### Set problem
Repeat the whole listing exactly.

━━━━━━━━━━

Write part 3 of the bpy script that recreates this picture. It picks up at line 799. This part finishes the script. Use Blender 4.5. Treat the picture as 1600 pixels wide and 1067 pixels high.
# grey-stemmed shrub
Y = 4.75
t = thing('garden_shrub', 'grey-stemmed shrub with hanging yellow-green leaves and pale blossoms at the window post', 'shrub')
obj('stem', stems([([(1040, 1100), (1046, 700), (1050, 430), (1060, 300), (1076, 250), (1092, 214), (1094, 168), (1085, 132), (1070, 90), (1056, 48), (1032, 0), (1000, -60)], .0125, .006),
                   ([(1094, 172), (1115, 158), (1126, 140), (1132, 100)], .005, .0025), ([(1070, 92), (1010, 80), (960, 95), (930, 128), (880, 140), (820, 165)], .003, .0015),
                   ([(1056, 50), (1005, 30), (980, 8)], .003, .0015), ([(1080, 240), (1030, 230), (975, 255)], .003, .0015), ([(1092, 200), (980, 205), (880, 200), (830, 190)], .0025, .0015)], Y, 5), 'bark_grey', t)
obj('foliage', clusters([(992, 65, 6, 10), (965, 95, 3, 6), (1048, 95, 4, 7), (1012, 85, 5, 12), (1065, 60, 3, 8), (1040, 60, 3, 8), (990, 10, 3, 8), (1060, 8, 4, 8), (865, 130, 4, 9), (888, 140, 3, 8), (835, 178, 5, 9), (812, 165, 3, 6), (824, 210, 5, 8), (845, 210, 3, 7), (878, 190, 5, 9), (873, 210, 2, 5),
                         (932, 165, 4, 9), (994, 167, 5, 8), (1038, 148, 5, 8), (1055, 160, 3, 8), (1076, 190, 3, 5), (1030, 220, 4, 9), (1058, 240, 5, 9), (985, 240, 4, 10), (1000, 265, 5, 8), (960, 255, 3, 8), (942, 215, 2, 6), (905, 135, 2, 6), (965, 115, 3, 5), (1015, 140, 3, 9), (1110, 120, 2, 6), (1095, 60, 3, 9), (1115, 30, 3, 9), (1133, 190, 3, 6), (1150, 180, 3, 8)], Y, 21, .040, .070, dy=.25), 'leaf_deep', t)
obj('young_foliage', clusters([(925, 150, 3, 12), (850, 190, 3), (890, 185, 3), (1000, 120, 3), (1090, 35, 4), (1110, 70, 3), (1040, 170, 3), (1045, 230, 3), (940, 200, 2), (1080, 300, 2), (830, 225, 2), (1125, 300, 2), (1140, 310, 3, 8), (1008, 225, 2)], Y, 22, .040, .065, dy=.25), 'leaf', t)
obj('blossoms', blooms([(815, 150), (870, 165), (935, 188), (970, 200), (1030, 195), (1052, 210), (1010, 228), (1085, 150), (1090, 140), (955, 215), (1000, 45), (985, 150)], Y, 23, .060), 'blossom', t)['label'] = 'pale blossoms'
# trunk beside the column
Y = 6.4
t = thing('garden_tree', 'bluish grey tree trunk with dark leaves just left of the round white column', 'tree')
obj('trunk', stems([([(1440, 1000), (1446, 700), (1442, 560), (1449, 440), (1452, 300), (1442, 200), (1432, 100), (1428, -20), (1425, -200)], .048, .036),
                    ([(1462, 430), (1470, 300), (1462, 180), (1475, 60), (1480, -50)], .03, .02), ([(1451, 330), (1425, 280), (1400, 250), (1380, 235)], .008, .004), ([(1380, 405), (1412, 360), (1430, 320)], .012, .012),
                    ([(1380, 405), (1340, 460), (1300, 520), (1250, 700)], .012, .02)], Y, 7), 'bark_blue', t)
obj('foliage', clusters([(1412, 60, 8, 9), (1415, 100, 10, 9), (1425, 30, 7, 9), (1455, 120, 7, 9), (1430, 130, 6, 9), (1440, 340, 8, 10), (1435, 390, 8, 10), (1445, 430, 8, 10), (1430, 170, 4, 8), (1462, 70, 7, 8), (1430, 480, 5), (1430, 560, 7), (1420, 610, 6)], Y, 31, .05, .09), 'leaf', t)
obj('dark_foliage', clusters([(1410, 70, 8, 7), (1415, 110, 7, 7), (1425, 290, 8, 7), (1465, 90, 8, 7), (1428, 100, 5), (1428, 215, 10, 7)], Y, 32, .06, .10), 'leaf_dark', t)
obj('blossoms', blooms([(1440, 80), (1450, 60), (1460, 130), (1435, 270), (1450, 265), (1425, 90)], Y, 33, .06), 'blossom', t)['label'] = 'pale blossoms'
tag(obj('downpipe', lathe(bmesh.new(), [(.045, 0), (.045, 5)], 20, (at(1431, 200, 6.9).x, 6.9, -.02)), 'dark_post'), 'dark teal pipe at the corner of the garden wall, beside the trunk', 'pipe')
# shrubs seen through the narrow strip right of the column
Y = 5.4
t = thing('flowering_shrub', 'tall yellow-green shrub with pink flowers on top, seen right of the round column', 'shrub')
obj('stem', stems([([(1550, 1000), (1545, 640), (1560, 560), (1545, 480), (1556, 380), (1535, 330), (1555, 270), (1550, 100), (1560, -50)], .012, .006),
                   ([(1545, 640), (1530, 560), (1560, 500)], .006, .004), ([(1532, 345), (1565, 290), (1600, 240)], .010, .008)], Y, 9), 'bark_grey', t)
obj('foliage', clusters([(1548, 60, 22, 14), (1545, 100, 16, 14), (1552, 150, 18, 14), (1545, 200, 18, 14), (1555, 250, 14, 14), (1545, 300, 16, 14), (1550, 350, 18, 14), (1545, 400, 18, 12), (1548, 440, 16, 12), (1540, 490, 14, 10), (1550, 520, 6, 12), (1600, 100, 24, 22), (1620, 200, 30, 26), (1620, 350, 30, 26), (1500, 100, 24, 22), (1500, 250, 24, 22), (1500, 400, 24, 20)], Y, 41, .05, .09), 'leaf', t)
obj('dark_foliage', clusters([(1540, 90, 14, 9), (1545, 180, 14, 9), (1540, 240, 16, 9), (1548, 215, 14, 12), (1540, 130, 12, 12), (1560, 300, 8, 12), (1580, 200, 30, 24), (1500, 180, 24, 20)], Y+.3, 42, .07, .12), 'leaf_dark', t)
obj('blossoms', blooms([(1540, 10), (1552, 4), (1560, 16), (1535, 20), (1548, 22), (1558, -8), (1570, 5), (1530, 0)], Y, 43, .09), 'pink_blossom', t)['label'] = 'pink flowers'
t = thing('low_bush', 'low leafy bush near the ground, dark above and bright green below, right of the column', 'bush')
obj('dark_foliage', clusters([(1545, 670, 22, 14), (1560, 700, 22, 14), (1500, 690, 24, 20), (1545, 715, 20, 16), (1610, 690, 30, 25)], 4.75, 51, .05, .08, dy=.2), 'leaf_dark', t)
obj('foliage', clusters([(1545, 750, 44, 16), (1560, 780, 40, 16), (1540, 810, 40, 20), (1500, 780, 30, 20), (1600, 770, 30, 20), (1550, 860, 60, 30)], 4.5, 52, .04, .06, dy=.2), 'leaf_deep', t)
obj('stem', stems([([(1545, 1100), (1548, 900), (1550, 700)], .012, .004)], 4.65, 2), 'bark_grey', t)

━━━━━━━━━━

### Solved exercise
Write part 3 of the bpy script that recreates this picture. It picks up at line 799. This part finishes the script. Use Blender 4.5. Treat the picture as 1600 pixels wide and 1067 pixels high.
# grey-stemmed shrub
Y = 4.75
t = thing('garden_shrub', 'grey-stemmed shrub with hanging yellow-green leaves and pale blossoms at the window post', 'shrub')
obj('stem', stems([([(1040, 1100), (1046, 700), (1050, 430), (1060, 300), (1076, 250), (1092, 214), (1094, 168), (1085, 132), (1070, 90), (1056, 48), (1032, 0), (1000, -60)], .0125, .006),
                   ([(1094, 172), (1115, 158), (1126, 140), (1132, 100)], .005, .0025), ([(1070, 92), (1010, 80), (960, 95), (930, 128), (880, 140), (820, 165)], .003, .0015),
                   ([(1056, 50), (1005, 30), (980, 8)], .003, .0015), ([(1080, 240), (1030, 230), (975, 255)], .003, .0015), ([(1092, 200), (980, 205), (880, 200), (830, 190)], .0025, .0015)], Y, 5), 'bark_grey', t)
obj('foliage', clusters([(992, 65, 6, 10), (965, 95, 3, 6), (1048, 95, 4, 7), (1012, 85, 5, 12), (1065, 60, 3, 8), (1040, 60, 3, 8), (990, 10, 3, 8), (1060, 8, 4, 8), (865, 130, 4, 9), (888, 140, 3, 8), (835, 178, 5, 9), (812, 165, 3, 6), (824, 210, 5, 8), (845, 210, 3, 7), (878, 190, 5, 9), (873, 210, 2, 5),
                         (932, 165, 4, 9), (994, 167, 5, 8), (1038, 148, 5, 8), (1055, 160, 3, 8), (1076, 190, 3, 5), (1030, 220, 4, 9), (1058, 240, 5, 9), (985, 240, 4, 10), (1000, 265, 5, 8), (960, 255, 3, 8), (942, 215, 2, 6), (905, 135, 2, 6), (965, 115, 3, 5), (1015, 140, 3, 9), (1110, 120, 2, 6), (1095, 60, 3, 9), (1115, 30, 3, 9), (1133, 190, 3, 6), (1150, 180, 3, 8)], Y, 21, .040, .070, dy=.25), 'leaf_deep', t)
obj('young_foliage', clusters([(925, 150, 3, 12), (850, 190, 3), (890, 185, 3), (1000, 120, 3), (1090, 35, 4), (1110, 70, 3), (1040, 170, 3), (1045, 230, 3), (940, 200, 2), (1080, 300, 2), (830, 225, 2), (1125, 300, 2), (1140, 310, 3, 8), (1008, 225, 2)], Y, 22, .040, .065, dy=.25), 'leaf', t)
obj('blossoms', blooms([(815, 150), (870, 165), (935, 188), (970, 200), (1030, 195), (1052, 210), (1010, 228), (1085, 150), (1090, 140), (955, 215), (1000, 45), (985, 150)], Y, 23, .060), 'blossom', t)['label'] = 'pale blossoms'
# trunk beside the column
Y = 6.4
t = thing('garden_tree', 'bluish grey tree trunk with dark leaves just left of the round white column', 'tree')
obj('trunk', stems([([(1440, 1000), (1446, 700), (1442, 560), (1449, 440), (1452, 300), (1442, 200), (1432, 100), (1428, -20), (1425, -200)], .048, .036),
                    ([(1462, 430), (1470, 300), (1462, 180), (1475, 60), (1480, -50)], .03, .02), ([(1451, 330), (1425, 280), (1400, 250), (1380, 235)], .008, .004), ([(1380, 405), (1412, 360), (1430, 320)], .012, .012),
                    ([(1380, 405), (1340, 460), (1300, 520), (1250, 700)], .012, .02)], Y, 7), 'bark_blue', t)
obj('foliage', clusters([(1412, 60, 8, 9), (1415, 100, 10, 9), (1425, 30, 7, 9), (1455, 120, 7, 9), (1430, 130, 6, 9), (1440, 340, 8, 10), (1435, 390, 8, 10), (1445, 430, 8, 10), (1430, 170, 4, 8), (1462, 70, 7, 8), (1430, 480, 5), (1430, 560, 7), (1420, 610, 6)], Y, 31, .05, .09), 'leaf', t)
obj('dark_foliage', clusters([(1410, 70, 8, 7), (1415, 110, 7, 7), (1425, 290, 8, 7), (1465, 90, 8, 7), (1428, 100, 5), (1428, 215, 10, 7)], Y, 32, .06, .10), 'leaf_dark', t)
obj('blossoms', blooms([(1440, 80), (1450, 60), (1460, 130), (1435, 270), (1450, 265), (1425, 90)], Y, 33, .06), 'blossom', t)['label'] = 'pale blossoms'
tag(obj('downpipe', lathe(bmesh.new(), [(.045, 0), (.045, 5)], 20, (at(1431, 200, 6.9).x, 6.9, -.02)), 'dark_post'), 'dark teal pipe at the corner of the garden wall, beside the trunk', 'pipe')
# shrubs seen through the narrow strip right of the column
Y = 5.4
t = thing('flowering_shrub', 'tall yellow-green shrub with pink flowers on top, seen right of the round column', 'shrub')
obj('stem', stems([([(1550, 1000), (1545, 640), (1560, 560), (1545, 480), (1556, 380), (1535, 330), (1555, 270), (1550, 100), (1560, -50)], .012, .006),
                   ([(1545, 640), (1530, 560), (1560, 500)], .006, .004), ([(1532, 345), (1565, 290), (1600, 240)], .010, .008)], Y, 9), 'bark_grey', t)
obj('foliage', clusters([(1548, 60, 22, 14), (1545, 100, 16, 14), (1552, 150, 18, 14), (1545, 200, 18, 14), (1555, 250, 14, 14), (1545, 300, 16, 14), (1550, 350, 18, 14), (1545, 400, 18, 12), (1548, 440, 16, 12), (1540, 490, 14, 10), (1550, 520, 6, 12), (1600, 100, 24, 22), (1620, 200, 30, 26), (1620, 350, 30, 26), (1500, 100, 24, 22), (1500, 250, 24, 22), (1500, 400, 24, 20)], Y, 41, .05, .09), 'leaf', t)
obj('dark_foliage', clusters([(1540, 90, 14, 9), (1545, 180, 14, 9), (1540, 240, 16, 9), (1548, 215, 14, 12), (1540, 130, 12, 12), (1560, 300, 8, 12), (1580, 200, 30, 24), (1500, 180, 24, 20)], Y+.3, 42, .07, .12), 'leaf_dark', t)
obj('blossoms', blooms([(1540, 10), (1552, 4), (1560, 16), (1535, 20), (1548, 22), (1558, -8), (1570, 5), (1530, 0)], Y, 43, .09), 'pink_blossom', t)['label'] = 'pink flowers'
t = thing('low_bush', 'low leafy bush near the ground, dark above and bright green below, right of the column', 'bush')
obj('dark_foliage', clusters([(1545, 670, 22, 14), (1560, 700, 22, 14), (1500, 690, 24, 20), (1545, 715, 20, 16), (1610, 690, 30, 25)], 4.75, 51, .05, .08, dy=.2), 'leaf_dark', t)
obj('foliage', clusters([(1545, 750, 44, 16), (1560, 780, 40, 16), (1540, 810, 40, 20), (1500, 780, 30, 20), (1600, 770, 30, 20), (1550, 860, 60, 30)], 4.5, 52, .04, .06, dy=.2), 'leaf_deep', t)
obj('stem', stems([([(1545, 1100), (1548, 900), (1550, 700)], .012, .004)], 4.65, 2), 'bark_grey', t)